Les violences faites aux enfants coûtent des milliards chaque année : altération de la santé, scolarité compromise, insertion sociale entravée, coûts judiciaires et pénitentiaires vertigineux. Chaque euro non investi aujourd’hui entraîne dix euros de réparation demain. Même d’un point de vue comptable, l’inaction est une erreur.
Cette lettre est un cri. Le cri de ceux qui travaillent auprès d’enfants en danger et qui manquent de tout.

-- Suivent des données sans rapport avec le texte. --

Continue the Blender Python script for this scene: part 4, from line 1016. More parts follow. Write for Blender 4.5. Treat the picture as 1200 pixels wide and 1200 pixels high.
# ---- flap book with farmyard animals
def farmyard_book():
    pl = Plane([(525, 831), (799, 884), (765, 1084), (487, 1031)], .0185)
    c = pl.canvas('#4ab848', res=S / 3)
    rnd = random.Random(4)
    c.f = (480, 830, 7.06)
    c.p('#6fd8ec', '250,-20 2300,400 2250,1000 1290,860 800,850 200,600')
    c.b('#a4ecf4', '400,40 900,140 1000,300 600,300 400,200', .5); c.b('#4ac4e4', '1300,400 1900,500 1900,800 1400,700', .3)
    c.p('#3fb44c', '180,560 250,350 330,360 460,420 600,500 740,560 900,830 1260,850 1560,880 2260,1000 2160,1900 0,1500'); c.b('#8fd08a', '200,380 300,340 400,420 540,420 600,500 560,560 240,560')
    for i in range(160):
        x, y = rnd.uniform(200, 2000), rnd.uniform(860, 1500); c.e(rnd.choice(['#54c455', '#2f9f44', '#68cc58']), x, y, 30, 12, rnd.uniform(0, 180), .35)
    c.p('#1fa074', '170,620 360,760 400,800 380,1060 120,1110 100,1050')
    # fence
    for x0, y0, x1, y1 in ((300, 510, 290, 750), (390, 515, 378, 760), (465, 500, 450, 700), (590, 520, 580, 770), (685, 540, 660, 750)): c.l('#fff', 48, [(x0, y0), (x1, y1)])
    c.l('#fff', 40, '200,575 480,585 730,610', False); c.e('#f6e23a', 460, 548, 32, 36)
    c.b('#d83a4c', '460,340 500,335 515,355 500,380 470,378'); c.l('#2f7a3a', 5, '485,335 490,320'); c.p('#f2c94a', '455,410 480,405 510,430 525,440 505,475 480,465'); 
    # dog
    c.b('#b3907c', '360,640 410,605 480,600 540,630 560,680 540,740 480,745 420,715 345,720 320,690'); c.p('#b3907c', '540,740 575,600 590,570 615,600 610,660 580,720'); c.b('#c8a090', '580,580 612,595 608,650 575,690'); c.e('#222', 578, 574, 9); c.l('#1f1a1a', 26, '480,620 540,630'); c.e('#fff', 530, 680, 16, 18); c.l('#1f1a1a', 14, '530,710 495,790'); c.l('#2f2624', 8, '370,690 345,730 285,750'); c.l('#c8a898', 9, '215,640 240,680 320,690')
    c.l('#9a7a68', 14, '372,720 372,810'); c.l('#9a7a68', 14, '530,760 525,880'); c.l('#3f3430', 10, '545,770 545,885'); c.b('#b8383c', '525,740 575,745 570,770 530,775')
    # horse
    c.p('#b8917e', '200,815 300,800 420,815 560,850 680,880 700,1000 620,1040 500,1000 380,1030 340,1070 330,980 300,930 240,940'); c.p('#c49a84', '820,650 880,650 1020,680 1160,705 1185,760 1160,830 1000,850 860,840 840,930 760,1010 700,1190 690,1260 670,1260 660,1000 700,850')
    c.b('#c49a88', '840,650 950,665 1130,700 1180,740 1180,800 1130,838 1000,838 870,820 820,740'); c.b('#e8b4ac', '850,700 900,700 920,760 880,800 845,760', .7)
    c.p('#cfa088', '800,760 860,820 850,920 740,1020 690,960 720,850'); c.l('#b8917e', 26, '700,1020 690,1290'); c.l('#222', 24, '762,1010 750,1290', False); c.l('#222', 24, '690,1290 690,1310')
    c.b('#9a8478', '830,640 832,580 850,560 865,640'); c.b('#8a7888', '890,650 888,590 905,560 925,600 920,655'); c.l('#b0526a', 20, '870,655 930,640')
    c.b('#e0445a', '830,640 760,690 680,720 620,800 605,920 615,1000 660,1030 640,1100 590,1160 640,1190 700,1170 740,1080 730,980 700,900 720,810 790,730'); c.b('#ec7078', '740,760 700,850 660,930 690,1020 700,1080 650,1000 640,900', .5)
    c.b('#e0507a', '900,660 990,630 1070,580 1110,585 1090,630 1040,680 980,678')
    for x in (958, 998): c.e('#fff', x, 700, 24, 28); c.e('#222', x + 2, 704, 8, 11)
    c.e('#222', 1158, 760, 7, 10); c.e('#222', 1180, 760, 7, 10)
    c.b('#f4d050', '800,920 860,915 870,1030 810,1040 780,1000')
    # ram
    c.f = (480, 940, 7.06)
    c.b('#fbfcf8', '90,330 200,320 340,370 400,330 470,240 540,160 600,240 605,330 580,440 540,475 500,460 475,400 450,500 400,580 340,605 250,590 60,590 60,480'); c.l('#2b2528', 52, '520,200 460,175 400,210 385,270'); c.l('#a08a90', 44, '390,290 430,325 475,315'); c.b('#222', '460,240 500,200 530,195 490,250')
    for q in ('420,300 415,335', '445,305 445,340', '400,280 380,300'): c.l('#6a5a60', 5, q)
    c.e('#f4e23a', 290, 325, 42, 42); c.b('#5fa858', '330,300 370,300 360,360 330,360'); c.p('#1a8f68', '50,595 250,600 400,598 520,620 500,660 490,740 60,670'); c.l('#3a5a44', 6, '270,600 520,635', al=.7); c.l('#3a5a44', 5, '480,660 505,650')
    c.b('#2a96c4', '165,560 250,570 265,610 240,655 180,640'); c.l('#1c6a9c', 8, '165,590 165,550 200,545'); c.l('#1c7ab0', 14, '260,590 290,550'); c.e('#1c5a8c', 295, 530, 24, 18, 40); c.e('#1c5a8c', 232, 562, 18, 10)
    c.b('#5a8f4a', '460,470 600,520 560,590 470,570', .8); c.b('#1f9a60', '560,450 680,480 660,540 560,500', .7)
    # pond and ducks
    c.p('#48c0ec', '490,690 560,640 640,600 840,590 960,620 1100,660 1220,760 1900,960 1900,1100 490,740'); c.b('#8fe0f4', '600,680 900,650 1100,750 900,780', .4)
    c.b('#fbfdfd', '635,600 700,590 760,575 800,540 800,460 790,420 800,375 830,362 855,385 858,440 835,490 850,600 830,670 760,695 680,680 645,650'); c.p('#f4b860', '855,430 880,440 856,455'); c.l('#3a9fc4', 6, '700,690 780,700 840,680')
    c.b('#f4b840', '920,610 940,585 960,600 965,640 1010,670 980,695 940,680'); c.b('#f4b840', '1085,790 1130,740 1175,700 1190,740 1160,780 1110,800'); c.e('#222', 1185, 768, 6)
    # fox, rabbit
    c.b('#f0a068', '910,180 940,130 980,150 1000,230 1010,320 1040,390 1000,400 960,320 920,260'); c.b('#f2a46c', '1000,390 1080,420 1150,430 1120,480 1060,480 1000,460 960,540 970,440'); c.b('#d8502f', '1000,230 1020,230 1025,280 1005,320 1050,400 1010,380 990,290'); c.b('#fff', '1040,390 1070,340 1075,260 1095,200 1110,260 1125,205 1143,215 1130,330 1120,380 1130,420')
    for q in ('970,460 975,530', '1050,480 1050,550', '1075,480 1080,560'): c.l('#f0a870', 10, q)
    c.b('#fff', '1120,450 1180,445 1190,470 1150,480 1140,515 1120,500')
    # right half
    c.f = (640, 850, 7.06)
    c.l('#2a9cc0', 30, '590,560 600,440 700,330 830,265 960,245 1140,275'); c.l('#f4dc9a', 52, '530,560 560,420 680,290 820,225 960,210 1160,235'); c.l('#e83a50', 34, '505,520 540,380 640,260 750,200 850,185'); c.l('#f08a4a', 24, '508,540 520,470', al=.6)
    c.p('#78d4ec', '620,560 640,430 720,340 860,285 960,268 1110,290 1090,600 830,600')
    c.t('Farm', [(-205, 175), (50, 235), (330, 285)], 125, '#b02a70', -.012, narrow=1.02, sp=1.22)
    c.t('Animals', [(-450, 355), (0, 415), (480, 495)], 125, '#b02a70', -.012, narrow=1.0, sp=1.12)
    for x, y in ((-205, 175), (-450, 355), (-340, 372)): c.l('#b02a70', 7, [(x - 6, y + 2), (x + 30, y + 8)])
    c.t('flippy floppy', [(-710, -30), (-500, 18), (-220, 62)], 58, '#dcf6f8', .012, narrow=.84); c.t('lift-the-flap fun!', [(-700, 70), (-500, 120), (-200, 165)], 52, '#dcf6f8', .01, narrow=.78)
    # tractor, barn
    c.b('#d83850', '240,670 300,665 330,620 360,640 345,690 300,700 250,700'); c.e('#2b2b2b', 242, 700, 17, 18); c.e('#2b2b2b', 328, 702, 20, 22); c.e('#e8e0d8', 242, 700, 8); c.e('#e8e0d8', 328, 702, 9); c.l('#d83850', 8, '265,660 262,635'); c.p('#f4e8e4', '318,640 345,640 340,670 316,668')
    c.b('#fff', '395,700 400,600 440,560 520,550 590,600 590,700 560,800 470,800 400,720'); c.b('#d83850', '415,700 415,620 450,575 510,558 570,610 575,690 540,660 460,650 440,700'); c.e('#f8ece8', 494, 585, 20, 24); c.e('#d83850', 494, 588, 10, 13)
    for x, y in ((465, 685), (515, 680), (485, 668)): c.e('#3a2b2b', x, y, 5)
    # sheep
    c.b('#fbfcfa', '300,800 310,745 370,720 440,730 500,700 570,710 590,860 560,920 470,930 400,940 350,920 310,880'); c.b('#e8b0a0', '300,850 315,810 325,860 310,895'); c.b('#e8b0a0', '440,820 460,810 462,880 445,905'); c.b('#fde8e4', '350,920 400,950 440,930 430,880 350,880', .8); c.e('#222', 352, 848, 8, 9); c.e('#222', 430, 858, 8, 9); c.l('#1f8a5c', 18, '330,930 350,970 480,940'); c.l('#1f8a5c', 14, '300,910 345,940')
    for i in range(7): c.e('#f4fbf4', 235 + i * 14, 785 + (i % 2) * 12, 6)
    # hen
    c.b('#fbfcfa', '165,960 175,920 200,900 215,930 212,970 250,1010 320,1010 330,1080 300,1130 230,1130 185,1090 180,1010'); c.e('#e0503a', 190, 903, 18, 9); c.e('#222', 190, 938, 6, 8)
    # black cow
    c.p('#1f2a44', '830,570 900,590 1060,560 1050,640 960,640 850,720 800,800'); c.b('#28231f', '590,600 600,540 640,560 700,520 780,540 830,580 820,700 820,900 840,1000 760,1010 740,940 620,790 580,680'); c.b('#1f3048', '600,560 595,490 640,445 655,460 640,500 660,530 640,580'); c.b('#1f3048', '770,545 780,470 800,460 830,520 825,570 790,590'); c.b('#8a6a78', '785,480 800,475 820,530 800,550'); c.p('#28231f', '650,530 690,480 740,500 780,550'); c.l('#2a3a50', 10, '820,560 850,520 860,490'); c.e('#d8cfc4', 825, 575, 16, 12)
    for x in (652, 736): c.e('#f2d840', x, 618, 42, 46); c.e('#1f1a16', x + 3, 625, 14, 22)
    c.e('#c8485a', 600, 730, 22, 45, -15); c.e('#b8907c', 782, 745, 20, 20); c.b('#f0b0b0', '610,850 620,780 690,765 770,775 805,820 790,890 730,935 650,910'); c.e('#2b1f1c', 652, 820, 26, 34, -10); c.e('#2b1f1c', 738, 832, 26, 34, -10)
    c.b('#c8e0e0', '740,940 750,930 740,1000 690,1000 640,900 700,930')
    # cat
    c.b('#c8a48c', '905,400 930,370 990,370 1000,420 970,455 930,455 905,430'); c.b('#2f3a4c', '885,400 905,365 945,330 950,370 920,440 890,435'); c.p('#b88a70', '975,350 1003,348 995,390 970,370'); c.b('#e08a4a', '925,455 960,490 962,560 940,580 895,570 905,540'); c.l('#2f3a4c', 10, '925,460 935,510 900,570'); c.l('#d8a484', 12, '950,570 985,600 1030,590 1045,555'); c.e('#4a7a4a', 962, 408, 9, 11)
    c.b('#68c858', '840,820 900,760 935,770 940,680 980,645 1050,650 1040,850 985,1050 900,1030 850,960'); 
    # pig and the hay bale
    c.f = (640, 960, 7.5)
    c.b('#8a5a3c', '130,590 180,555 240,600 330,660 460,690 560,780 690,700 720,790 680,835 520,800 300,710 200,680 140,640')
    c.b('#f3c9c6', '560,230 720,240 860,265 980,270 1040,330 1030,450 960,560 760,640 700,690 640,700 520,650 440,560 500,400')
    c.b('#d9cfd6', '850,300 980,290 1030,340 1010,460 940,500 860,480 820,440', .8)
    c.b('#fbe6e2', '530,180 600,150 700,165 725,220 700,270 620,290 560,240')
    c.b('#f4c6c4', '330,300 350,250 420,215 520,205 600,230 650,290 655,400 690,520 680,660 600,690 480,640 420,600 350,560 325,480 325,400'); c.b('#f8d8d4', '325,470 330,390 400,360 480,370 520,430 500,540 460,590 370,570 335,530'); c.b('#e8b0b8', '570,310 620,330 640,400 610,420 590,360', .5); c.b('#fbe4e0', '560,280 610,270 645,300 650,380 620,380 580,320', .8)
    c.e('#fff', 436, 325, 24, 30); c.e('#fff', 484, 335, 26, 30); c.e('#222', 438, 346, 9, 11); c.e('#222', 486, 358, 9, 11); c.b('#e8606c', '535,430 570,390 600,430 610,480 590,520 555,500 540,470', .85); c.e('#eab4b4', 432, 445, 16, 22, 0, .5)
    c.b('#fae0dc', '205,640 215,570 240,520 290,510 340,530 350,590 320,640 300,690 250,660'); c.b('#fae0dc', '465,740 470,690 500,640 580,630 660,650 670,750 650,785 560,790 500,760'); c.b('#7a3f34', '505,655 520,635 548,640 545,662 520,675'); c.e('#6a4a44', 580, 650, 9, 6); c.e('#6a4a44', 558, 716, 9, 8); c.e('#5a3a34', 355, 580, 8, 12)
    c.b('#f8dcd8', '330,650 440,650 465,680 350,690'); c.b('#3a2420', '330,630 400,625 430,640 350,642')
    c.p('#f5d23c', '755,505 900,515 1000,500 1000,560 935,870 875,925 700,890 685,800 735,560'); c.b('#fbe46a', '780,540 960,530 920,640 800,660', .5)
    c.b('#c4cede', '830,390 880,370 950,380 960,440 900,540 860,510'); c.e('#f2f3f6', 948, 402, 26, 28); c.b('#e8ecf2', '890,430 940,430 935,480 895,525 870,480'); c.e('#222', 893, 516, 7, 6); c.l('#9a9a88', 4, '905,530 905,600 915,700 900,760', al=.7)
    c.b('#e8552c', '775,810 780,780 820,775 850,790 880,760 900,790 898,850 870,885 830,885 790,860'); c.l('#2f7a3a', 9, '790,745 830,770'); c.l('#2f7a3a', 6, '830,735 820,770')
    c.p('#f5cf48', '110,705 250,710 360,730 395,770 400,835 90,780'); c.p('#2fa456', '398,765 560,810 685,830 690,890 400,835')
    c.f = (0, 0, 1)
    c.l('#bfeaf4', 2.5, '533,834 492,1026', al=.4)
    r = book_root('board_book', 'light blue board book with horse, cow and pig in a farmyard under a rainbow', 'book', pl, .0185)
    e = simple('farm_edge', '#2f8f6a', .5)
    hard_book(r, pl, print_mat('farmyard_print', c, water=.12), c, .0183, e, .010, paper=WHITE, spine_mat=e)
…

Le cri des familles d’accueil, des éducateurs, des soignants, des juges, et surtout le cri silencieux de ces milliers d’enfants qui souffrent encore dans l’ombre.
Sans accompagnement véritable, le risque que ces enfants victimes reproduisent les violences subies demeure alarmant. Protéger un seul enfant peut briser ce cycle destructeur et préserver d'innombrables vies futures.
Il est encore temps d’écouter ceux qui proposent des solutions éprouvées, d’agir avec courage, et de faire de la protection de l’enfance une véritable priorité nationale. Car une nation qui ne protège pas ses enfants renonce à son avenir. Et un gouvernement qui laisse ses enfants en danger oublie l’essentiel.
Je vous prie d’agréer, Monsieur le Président, l’expression de ma haute considération.